The book leaps to November 2013, nine months after Lydia's death. The plan is to gather for a MacBride family healing. Lydia's husband Rowan and their three adult children—Sophie, Tara, and Felix—will assemble at the MacBrides' country vacation home, Far Barn, in Devon; participate in the village celebration of Fire Night, as traditional; and scatter Lydia's ashes.

The atmospherics of the family's arrival and the barn aren't the only evening's premonition of the trouble to come. Rowan, retired headmaster of Saxby's elite Cathedral School, is already there, inexplicably drunk. Tara soon confides that Jake, her 14-year-old mixed-race son from a teenage relationship, has been in serious trouble. Tara and her lover, Matt, notice tensions between Sophie and her husband Will. Twenty-nine year old Felix, a disfigured furniture-restorer who lives "entirely ironically," unsettles his family by arriving with his first-ever girlfriend, a ravishingly beautiful woman named Kerry, who barely speaks.

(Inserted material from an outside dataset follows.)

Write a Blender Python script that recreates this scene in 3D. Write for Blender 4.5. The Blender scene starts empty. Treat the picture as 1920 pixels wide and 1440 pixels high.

Thus does Sophie unintentionally set the stage for Lydia's close-knit MacBrides—three generations of upper-class privilege—to harvest the seeds sown by Lydia and another well-meaning mother with her own secrets, whom we meet in an extended flashback through her child's narration. Author Kelly peers into that narrator's head and illuminates the symbiotic mother-child dynamic like a psychiatrist presenting an interesting case study, but with a twist that shocks the audience. Other characters and the multiple narrative voices are also well done. Even though the ending's structure somewhat deflects the arc of suspense, I liked its kaleidoscopic nature.

Note: I received a free digital galley of Erin Kelly's The Burning Air, published earlier this year, by Viking/Penguin Group (USA).